The legendary Dick Butkus made 374 tackles at Illinois from 1962-64 and helped the Illini win the 1964 Rose Bowl with a 17-7 victory against Washington.

1. The lap. A lesson most opposing football players learned: Don’t make Dick Butkus mad. But Washington did just that before the 1964 Rose Bowl game, implying the Illini were out of shape. Butkus and running back Jim Grabowski showed the Huskies, leading the team to a 17-7 victory. Afterward, Butkus had the team run a lap around the field, proof the players were in fine condition. Washington was shut out in the final three quarters.

2. A good start. In the first year of the agreement to match the Big Ten champion against the winner of the Pacific Coast Conference in the 1947 Rose Bowl, Illinois earned the Big Ten nod. Playing nearby UCLA, Illinois trailed 7-6 after one quarter and was up only 25-14 going into the fourth quarter.
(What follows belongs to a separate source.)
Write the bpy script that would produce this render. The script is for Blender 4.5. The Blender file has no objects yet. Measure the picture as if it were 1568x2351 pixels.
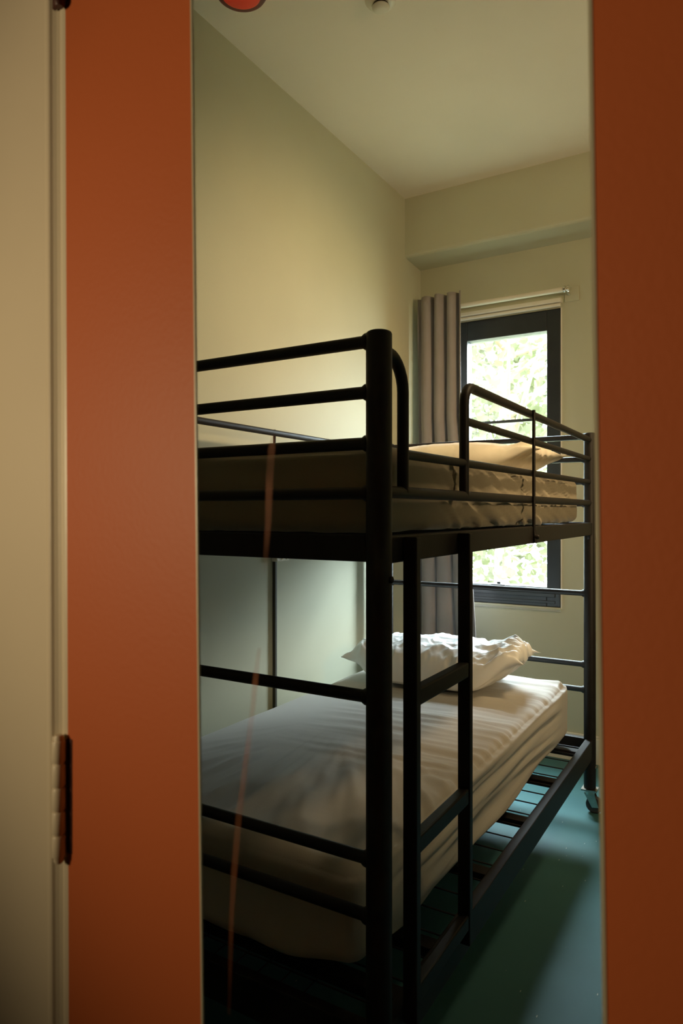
import bpy, bmesh, math, random
from mathutils import Vector, Matrix, noise

random.seed(7)
scene = bpy.context.scene
COL = scene.collection
V = Vector

# ------------------------------------------------------------------ settings
scene.view_settings.view_transform = 'Standard'
scene.view_settings.look = 'None'
scene.view_settings.gamma = 1.0
scene.view_settings.use_curve_mapping = False
scene.view_settings.exposure = 0.0
try:
    scene.cycles.use_denoising = True
    scene.cycles.max_bounces = 10
    scene.cycles.diffuse_bounces = 6
    scene.cycles.transparent_max_bounces = 12
    scene.cycles.sample_clamp_indirect = 4.0
    scene.cycles.caustics_reflective = False
    scene.cycles.caustics_refractive = False
except Exception:
    pass

# ------------------------------------------------------------------ materials
def mat(name, color, rough=0.6, metal=0.0, spec=0.4, var=0.0, vscale=6.0, bump=0.0, bscale=60.0,
        sheen=0.0, coat=0.0, stretch=None):
    m = bpy.data.materials.new(name)
    m.use_nodes = True
    nt = m.node_tree
    b = nt.nodes['Principled BSDF']
    b.inputs['Base Color'].default_value = (*color, 1)
    b.inputs['Roughness'].default_value = rough
    b.inputs['Metallic'].default_value = metal
    b.inputs['Specular IOR Level'].default_value = spec
    if sheen:
        b.inputs['Sheen Weight'].default_value = sheen
    if coat:
        b.inputs['Coat Weight'].default_value = coat
        b.inputs['Coat Roughness'].default_value = 0.3
    tc = nt.nodes.new('ShaderNodeTexCoord')
    mp = nt.nodes.new('ShaderNodeMapping')
    nt.links.new(tc.outputs['Object'], mp.inputs['Vector'])
    if stretch:
        mp.inputs['Scale'].default_value = stretch
    if var:
        n = nt.nodes.new('ShaderNodeTexNoise')
        n.inputs['Scale'].default_value = vscale
        n.inputs['Detail'].default_value = 5
        nt.links.new(mp.outputs[0], n.inputs['Vector'])
        r = nt.nodes.new('ShaderNodeValToRGB')
        r.color_ramp.elements[0].position = 0.3
        r.color_ramp.elements[1].position = 0.7
        r.color_ramp.elements[0].color = (*[c * (1 - var) for c in color], 1)
        r.color_ramp.elements[1].color = (*[min(1, c * (1 + var)) for c in color], 1)
        nt.links.new(n.outputs['Fac'], r.inputs['Fac'])
        nt.links.new(r.outputs['Color'], b.inputs['Base Color'])
    if bump:
        n2 = nt.nodes.new('ShaderNodeTexNoise')
        n2.inputs['Scale'].default_value = bscale
        n2.inputs['Detail'].default_value = 4
        nt.links.new(mp.outputs[0], n2.inputs['Vector'])
        bp = nt.nodes.new('ShaderNodeBump')
        bp.inputs['Strength'].default_value = bump
        bp.inputs['Distance'].default_value = 0.004
        nt.links.new(n2.outputs['Fac'], bp.inputs['Height'])
        nt.links.new(bp.outputs['Normal'], b.inputs['Normal'])
    return m

M = {}
M['sage'] = mat('sage_wall_paint', (0.50, 0.505, 0.385), 0.75, spec=0.25, var=0.03, vscale=2.5, bump=0.06, bscale=180)
M['ceiling'] = mat('ceiling_paint', (0.80, 0.755, 0.665), 0.85, spec=0.2, var=0.03, vscale=1.6, bump=0.05, bscale=120)
M['cream'] = mat('cream_gloss_paint', (0.66, 0.58, 0.43), 0.4, spec=0.4, var=0.03, vscale=5, bump=0.08, bscale=40)
M['corridor'] = mat('corridor_paint', (0.30, 0.27, 0.20), 0.8, spec=0.2, var=0.03)
M['orange'] = mat('orange_door_paint', (0.50, 0.122, 0.036), 0.5, spec=0.3, var=0.03, vscale=3, bump=0.05, bscale=220)
M['edge'] = mat('pale_edge_strip', (0.50, 0.46, 0.33), 0.35, spec=0.5, var=0.05)
M['bed'] = mat('dark_brown_powder_coat', (0.012, 0.0095, 0.0085), 0.5, spec=0.28, var=0.15, vscale=30, bump=0.06, bscale=300)
M['bedwire'] = mat('black_wire', (0.012, 0.010, 0.010), 0.5, spec=0.4, var=0.1)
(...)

But a touchdown by the great Buddy Young and a pair of pick-sixes by Ruck Steger and Stan Green turned it into a 45-14 romp.

Kurt Kittner and Illinois scored a bowl-game record 63 points during its win against Virginia in the 1999 Micronpc.com Bowl in Miami.

3. Not-so-trick play. The day before the 1999 Micronpc.com Bowl game in Miami, a local film crew caught an Illini trick play on camera. Rumor has it, the play actually aired on the news that night. So, what did Ron Turner do? Ran it anyway. And it worked to perfection, with receiver Brandon Lloyd throwing an option pass to wide-open quarterback Kurt Kittner for a touchdown.

4. Heave no. In the week leading up to the Micron Bowl, Kittner told Turner he was going to throw the ball out of the stadium if the trick play worked. When the touchdown was scored, Kittner threw the ball as far as he could, which didn’t come close to leaving the giant building in Miami. Kittner was flagged for unsportsmanlike conduct and Turner seemed to chastise his star on the bench. He wasn’t. It was just a show for the cameras, part of a good night that saw Illinois win 63-21.

5. The other Tate. The second Illinois bowl appearance ever came in the 1952 Rose Bowl. Bill Tate made sure to give his team a bowl winning streak. He ran 20 times for 150 yards and two scores as Illinois rolled past Stanford 40-7.

6. Johnny on the spot. Illinois quarterback Johnny Johnson had a day in the 1994 Liberty Bowl against East Carolina. He threw for 250 yards and four scores in a 30-0 win against the Pirates in Memphis, Tenn. Johnson was the obvious pick as game MVP.

Mikel Leshoure holds up the Texas Bowl MVP trophy after the the standout Illinois running back rushed for 187 yards in a 38-14 win against Baylor in 2010.

7. An easy choice. At the 2010 Texas Bowl against Baylor in Houston, Champaign native Mikel Leshoure left no doubt who would be MVP. He ran for 187 yards and three touchdowns as Illinois rolled to a 38-14 victory against future Heisman winner Robert Griffin III. Leshoure became the school’s single-season rushing leader that day and finished his impressive season with a still-standing Illinois record of 1,697 rushing yards.

8. Nose for the ball. The last Illinois bowl win came in 2011 at the Kraft Fight Hunger Bowl. Playing at the home of baseball’s Giants in San Francisco, Illinois rallied for a 20-14 victory against UCLA thanks for a pick-six by game MVP Terry Hawthorne. Since that win, Illinois is 0-3 in bowls.

9. Busy guy. In the 2002 Sugar Bowl, Nick Saban and LSU jumped out to a big lead early. But Kittner and Illinois didn’t quit. In fact, receiver Walter Young set a school-bowl record with 178 yards, He scored twice, but the Tigers played well in front of a home-like crowd in New Orleans to earn a 47-34 victory.

10. Old college try. The 1982 Liberty Bowl was the final game for coaching legend Bear Bryant. Illinois quarterback Tony Eason threw 55 passes for a school-bowl record 423 yards, but the Crimson Tide gave Bryant one last victory with a 21-15 win in Memphis, Tenn.